> _EXERCISE PROMPT_:
Retype the data exactly, from its first line to the line containing "SC.camera = cam", including both, and skip any picture.
════════════════
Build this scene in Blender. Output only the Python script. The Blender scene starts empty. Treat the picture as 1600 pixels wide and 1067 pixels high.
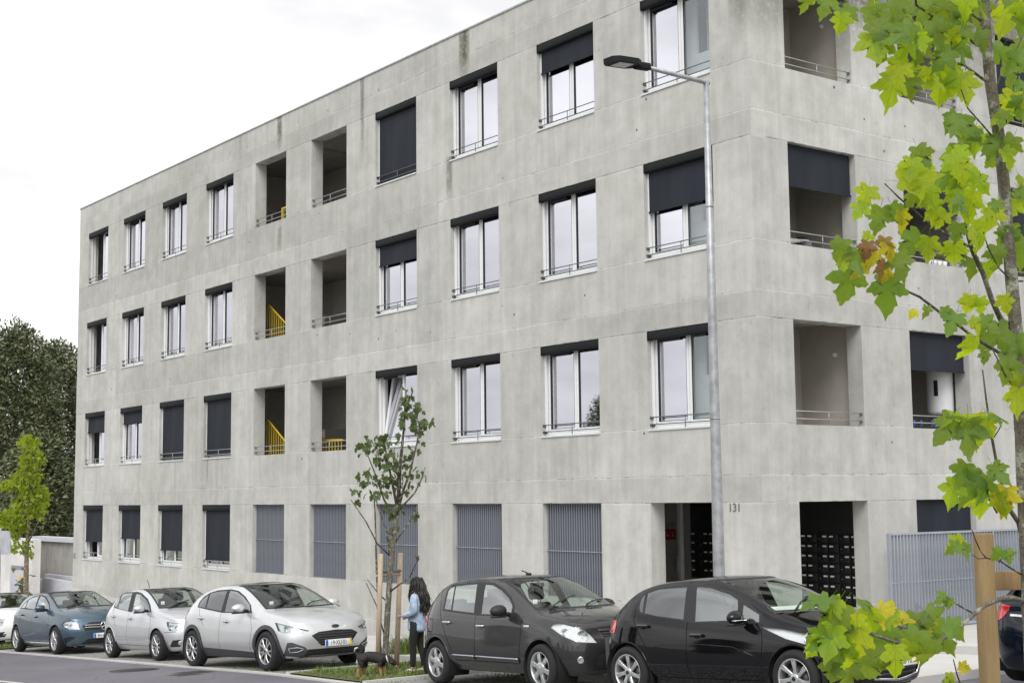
import bpy, bmesh, math, random
from math import sin, cos, pi, radians as RAD, atan2, sqrt
from mathutils import Vector, Matrix, noise as mnoise
from mathutils.bvhtree import BVHTree

random.seed(7)
SC = bpy.context.scene
COL = SC.collection

# ------------------------------------------------------------------ camera
CAM_POS = Vector((16.34786, -17.42201, 3.03882))
PITCH, ROLL, YAW, FOC = 0.108357, 0.0111707, 0.925569, 2218.07
def _rot():
    Rx = Matrix.Rotation(PITCH, 3, 'X'); Ry = Matrix.Rotation(ROLL, 3, 'Y'); Rz = Matrix.Rotation(YAW, 3, 'Z')
    return Rz @ Rx @ Ry
CR = _rot()                                   # columns: right, forward, up
cd = bpy.data.cameras.new('camera'); cam = bpy.data.objects.new('camera', cd); COL.objects.link(cam)
cd.sensor_fit = 'HORIZONTAL'; cd.sensor_width = 36.0; cd.lens = 36.0 * FOC / 1600.0
cd.clip_start = 0.1; cd.clip_end = 3000
right, fwd, up = CR.col[0], CR.col[1], CR.col[2]
m = Matrix((right, up, -fwd)).transposed().to_4x4(); m.translation = CAM_POS
cam.matrix_world = m
SC.camera = cam

# ------------------------------------------------------------------ sky, sun, exposure
SUN_EL, SUN_AZ = RAD(46), RAD(-43)            # sun seen from the origin: azimuth measured from +X
world = bpy.data.worlds.new('World'); SC.world = world; world.use_nodes = True
wn = world.node_tree; wn.nodes.clear()
wo = wn.nodes.new('ShaderNodeOutputWorld'); wb = wn.nodes.new('ShaderNodeBackground')
st = wn.nodes.new('ShaderNodeTexSky'); st.sky_type = 'NISHITA'; st.sun_disc = False
st.sun_elevation = SUN_EL; st.sun_rotation = RAD(90) - SUN_AZ; st.dust_density = 4.0; st.air_density = 1.0
# an even, thin overcast: the sky's own light with the blue scattered out, faint cloud structure
hs = wn.nodes.new('ShaderNodeHueSaturation'); hs.inputs['Saturation'].default_value = 0.10; hs.inputs['Value'].default_value = 1.0
wtc = wn.nodes.new('ShaderNodeTexCoord'); wmp = wn.nodes.new('ShaderNodeMapping'); wmp.inputs['Scale'].default_value = (1.2, 1.2, 3.0)
wnz = wn.nodes.new('ShaderNodeTexNoise'); wnz.inputs['Scale'].default_value = 2.2; wnz.inputs['Detail'].default_value = 5; wnz.inputs['Roughness'].default_value = .55
wrp = wn.nodes.new('ShaderNodeValToRGB')
wrp.color_ramp.elements[0].position = .42; wrp.color_ramp.elements[0].color = (7.5, 7.5, 7.62, 1)
wrp.color_ramp.elements[1].position = .66; wrp.color_ramp.elements[1].color = (12.8, 12.8, 12.8, 1)
wmx = wn.nodes.new('ShaderNodeMix'); wmx.data_type = 'RGBA'; wmx.inputs[0].default_value = .86
wn.links.new(st.outputs[0], hs.inputs['Color'])
wn.links.new(wtc.outputs['Generated'], wmp.inputs[0]); wn.links.new(wmp.outputs[0], wnz.inputs['Vector']); wn.links.new(wnz.outputs[0], wrp.inputs[0])
wn.links.new(hs.outputs[0], wmx.inputs[6]); wn.links.new(wrp.outputs[0], wmx.inputs[7])
wn.links.new(wmx.outputs[2], wb.inputs[0]); wb.inputs[1].default_value = 0.085
wn.links.new(wb.outputs[0], wo.inputs[0])

sl = bpy.data.lights.new('sun', 'SUN'); sl.energy = 1.5; sl.angle = RAD(35); sl.color = (1.0, .975, .94)
so = bpy.data.objects.new('sun', sl); COL.objects.link(so)
sd = Vector((cos(SUN_EL) * cos(SUN_AZ), cos(SUN_EL) * sin(SUN_AZ), sin(SUN_EL)))
so.rotation_euler = sd.to_track_quat('Z', 'Y').to_euler(); so.location = (20, -30, 40)

vs = SC.view_settings
vs.view_transform = 'Standard'; vs.look = 'None'; vs.exposure = 0.66; vs.gamma = 1.0
vs.use_curve_mapping = False

# ------------------------------------------------------------------ helpers
def ray(px, py): return CR @ Vector(((px - 800) / FOC, 1.0, -(py - 533.5) / FOC))
def at(px, py, dep): return CAM_POS + ray(px, py) * dep
def on_y(px, py, y): d = ray(px, py); return CAM_POS + d * ((y - CAM_POS.y) / d.y)
def on_x(px, py, x): d = ray(px, py); return CAM_POS + d * ((x - CAM_POS.x) / d.x)
def sstep(a, b, x):
    t = min(1, max(0, (x - a) / (b - a))); return t * t * (3 - 2 * t)
def zg(x):                                     # height of the sloping street
    xx = max(-90, min(45, x))
    return .46 + .0567 * xx - .065 * sstep(-6, -1, xx)
def on_ground(px, py, dz=0.0):
    d = ray(px, py); lo, hi = 3., 120.
    for _ in range(50):
        q = CAM_POS + d * ((lo + hi) / 2)
        if q.z > zg(q.x) + dz: lo = (lo + hi) / 2
        else: hi = (lo + hi) / 2
    return CAM_POS + d * lo
SLOPE = math.atan(.0567)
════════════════
> _THE SOLUTION_:
Build this scene in Blender. Output only the Python script. The Blender scene starts empty. Treat the picture as 1600 pixels wide and 1067 pixels high.
import bpy, bmesh, math, random
from math import sin, cos, pi, radians as RAD, atan2, sqrt
from mathutils import Vector, Matrix, noise as mnoise
from mathutils.bvhtree import BVHTree

random.seed(7)
SC = bpy.context.scene
COL = SC.collection

# ------------------------------------------------------------------ camera
CAM_POS = Vector((16.34786, -17.42201, 3.03882))
PITCH, ROLL, YAW, FOC = 0.108357, 0.0111707, 0.925569, 2218.07
def _rot():
    Rx = Matrix.Rotation(PITCH, 3, 'X'); Ry = Matrix.Rotation(ROLL, 3, 'Y'); Rz = Matrix.Rotation(YAW, 3, 'Z')
    return Rz @ Rx @ Ry
CR = _rot()                                   # columns: right, forward, up
cd = bpy.data.cameras.new('camera'); cam = bpy.data.objects.new('camera', cd); COL.objects.link(cam)
cd.sensor_fit = 'HORIZONTAL'; cd.sensor_width = 36.0; cd.lens = 36.0 * FOC / 1600.0
cd.clip_start = 0.1; cd.clip_end = 3000
right, fwd, up = CR.col[0], CR.col[1], CR.col[2]
m = Matrix((right, up, -fwd)).transposed().to_4x4(); m.translation = CAM_POS
cam.matrix_world = m
SC.camera = cam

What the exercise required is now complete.